Irving Mason, VITEMA training coordinator, said that people may not associate counterterrorism training with his agency, but it is an essential part of their mission.

“A long time ago, VITEMA’s mission was about hurricanes and earthquakes, but since 9/11, we’ve moved away from that,” he said. “It doesn’t make a difference if it’s terrorism, it it’s an earthquake, if it’s hurricanes or tsunamis.”

Inside the apartment complex, one of the instructors wearing a bright yellow safety vest and a thick mustache briefed his actors on the scenario. A handful of officers from the SWAT team had been recruited to play the roles of gunman and hostages, and the instructor was imploring them to put their hearts into their performance.

Swear, scream, cry, he told them. Make it as real as possible for the officers coming through the door.

A voice over the radio announced that the officers down the street were ready to begin.

“Start the music!” the instructor yelled, and the hollering began. The instructor took out his revolver and fired a few blanks toward the floor, alerting the officers outside that there was a shooting in progress.

The two officers hurried into the building, slid around a corner, and came up behind the shooter who did not have enough time to turn before a flurry of hard plastic bullets sailed into his protective vest. The officers checked the hostages, secured the room, and then it was over, hardly 30 seconds after it had begun.

The hostages then returned to their original places, the gunman dusted himself off, and they ran the scenario again and again, all afternoon.

The instructor, who asked not to be named, said that speed was the key to resolving these scenarios with the fewest numbers of casualties.

“If you look at these past incidents, you really need to get to the shooter within five minutes. That is when most of the action happens,” he said. “You are going against people who do not expect to come out alive. You really have to be aggressive.”

Lt. Arthur Hector, territorial training director for the VIPD, explained that training for dealing with active shooters was important, because in a real world scenario, police would not have much time to plan.

“Normally, if there is an armed perpetrator, police can hold back and wait for a SWAT team to arrive,” he said. “But in an active shooter situation, the first responder has to neutralize the threat as quickly as possible to minimize casualties.”

Hector said that while the exercise may conjure images of the recent massacre at the Sandy Hook Elementary School in Newtown, CT, the training was not directly in response to that incident.

“This is something that was being looked at from before, because that may be the last incident, the most recent, but we saw a trend of incidents going on for a good while,” he said.

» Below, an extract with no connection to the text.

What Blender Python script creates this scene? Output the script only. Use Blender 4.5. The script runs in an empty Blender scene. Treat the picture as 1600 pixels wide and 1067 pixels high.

Hector said that it was important to keep an eye on what is happening in the states, because problems that start there often trickle into the territory, citing the rise of organized gangs as an example. He said he wanted his officers trained in active shooter scenarios because he believes it’s inevitable that such an event will eventually happen in the territory.

“It’s not a matter of if – it’s a matter of when,” he said.